Exactly, I started to get much better when I went back for my PhD. Before that I would have considered myself an average student, but when I was earning my PhD my department chair told me that I was the most well rounded student he had seen in quite a few years based on my qualifying exams grade spread as opposed to some of the others who aced a section but nearly flunked others, I didn't either, but was nearly consistent in all the different sections.
Locrian
#6
Nov26-07, 10:22 AM
P: 1,737
My GPA as an undergrad was probably 2.5 in physics classes - maybe worse! I worked for a few years and that really straightened me out. I would say that as a grad student I perform better than most of my peers, but certainly not all of them.
Benzoate
#7
Nov26-07, 11:59 PM
P: 569
Quote Quote by Locrian View Post
My GPA as an undergrad was probably 2.5 in physics classes - maybe worse! I worked for a few years and that really straightened me out. I would say that as a grad student I perform better than most of my peers, but certainly not all of them.

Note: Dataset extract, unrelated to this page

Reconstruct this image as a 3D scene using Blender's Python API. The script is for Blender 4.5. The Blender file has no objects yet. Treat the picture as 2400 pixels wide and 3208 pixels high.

u were able to apply to grad school with a 2.5 GPA? Thats excellent. That makes me feel better because I have a 2.5 GPA right now and I been fearing that my GPA will not increase as I add more and more credit hours; I thought grad schools only accept students with a 3.0 GPA or higher? Would you say most of your peers had a GPA of a 3.0 or higher? At the end of your senior year, were you anxious about job prospects since you had a low GPA as an undergrad?
Mororvia
#8
Nov27-07, 09:23 AM
P: 262
You'll be able to get in to some schools with a 2.5 GPA (mine was similar) but your choices will be extremely limited. I applied to a small school with a Masters program. I wouldn't expect to receive funding from the department from being a TA or RA necessarily either. Those are usually reserved for PhD students. Some do offer it for Masters students though.

Continue to try to raise your GPA and knock out a good GRE score and you should be able to get in somewhere. Good luck!